A digital image production company can do a lot for a customer both in terms of idea creation and design. However, the digital manipulation tools available today have made it so easy to take an image and change it, legal copyright and trademark boundaries can be quickly crossed. The subsequent results can get both the producer as well as the client into a lot of hot water quickly, depending on what the original image owner finds out and pursues in recovery.
Image and Copyright Risks
The ease with which an image can get a person or company in trouble is common, and the print industry is well-advised to watch the material it is presented with for a project and what it works on. Producers can get into trouble two ways. First, reproducing someone else’ licensed or copyrighted material is a first violation. The second problem, however, comes when the original material gets manipulated even further. It gives an evidentiary impression that the producer took an original image already copyrighted and changed it on purpose to avoid or circumvent copyright law. When proven by the original owner, the producer can be hammered with punitive penalties in court. And producers make great targets because they typically have deeper pockets as a business than the client does who started the problem in the first place.
Part of the problem, however, is that clients won’t always be forthcoming or truthful about the material they want a producer to work on. In most cases where there is questionable material, the client will likely omit knowledge of the problem, leaving the digital producer to figure out if there’s a problem. A small group of clients with actively try to hide knowledge. In either case, the producer can still be held liable for any work on material that it does or could have had knowledge of being a copyright violation.
Multiple Possibilities for Problems
Because the digital image industry creates so many different products with writing and imagery, the risks for copyright infringement are numerous. Further, in many cases, the copyright infringement can occur with background writing or imagery as well as with direct, central use. So if a photograph has a background image of someone else’s intellectual property, it can create a violation. Both obvious and indirect violations can land a producer into a heap of trouble quickly, depending on whether the actual owner pursues a lawsuit after the fact.
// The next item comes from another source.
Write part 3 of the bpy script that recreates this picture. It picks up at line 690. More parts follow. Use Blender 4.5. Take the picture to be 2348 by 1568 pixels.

The format on which the writing or image is reproduced doesn’t make much of a different. This can include signage, building wraps, T-shirts, posters, pamphlets, basic photocopies and much more. All that matters is that the original was somehow reproduced in a commercial manner without the original owner’s consent or licensing involved.
Another possibility for risk involves those new to the digital image industry. Many entrepreneurs are quite intelligent and understand their skill-set and trade very well. However, they also tend to have an arrogance to risk, assuming copyright problems won’t happen to them. They are too smart to get into such issues and they will see a problem before it happens. More often than not, however, they don’t see the problem coming until already knee-deep in a violation and related lawsuit.
Potential Penalties
Unlike contractual damages which just limit recovery to whatever it was a party may have paid, copyright legal damages can be far more costly. If an original owner suing a digital image producer can prove the business not only was aware of the image ownership but intentionally manipulated it or took false ownership, that litigant can recovery significant damages from both any profit made in the venture to punitive damages as well. For many small and medium-sized businesses this kind of lawsuit can be a termination notice, putting the business into bankruptcy if it doesn’t have any kind of business insurance coverage to take the hit. And all too often this sort of result tends to be the case.
Further, the business will suffer a financial loss have to pay for a legal defense. Hiring an attorney just for legal review and research is expensive enough. However, hiring an attorney for trial is extremely expensive, costing thousands of dollars by the time the trial has ended. Many such cases easily exceed $100,000 in costs just for small issues.
Legal Defenses
To fend off this kind of business risk from unscrupulous clients, digital image producers needs to have processes in place to both catch the problem as well as use as a proactive defense. A common approach requires clients to sign project order forms that clearly state the risks of copyright infringement and that the client expressly commits to the producer that the material involved is not subject to any known copyrights. Doing so provides a record that client stated to the producer the material was his own and lied if not, and that the business tried to prevent a violation was duped by another party’s illegal activities. Both work very well in court in absolving a business of responsibility later on.
However, where a digital image clearly shows an obvious mark or sign of ownership, even with a client statement saying otherwise a digital image producer is pretty much under a legal burden to prevent any work creating a new or further violation. If the business doesn’t do so, and gets caught, later on the lawsuit will allege the mark of ownership was obvious and the business clearly ignored it, violating a copyright.
Conclusion
Because a copyright infringement problem can be a big pile of legal trouble that grows quickly, many digital image businesses can be well-served by simply consulting with a copyright and business lawyer on a regular basis to make sure their business procedures have the best defenses possible. In the best situations, problems will be avoided and disputes will never occur. However, if they do, a digital image producer can fend off a lawsuit quickly rather than getting stuck in a legal quicksand.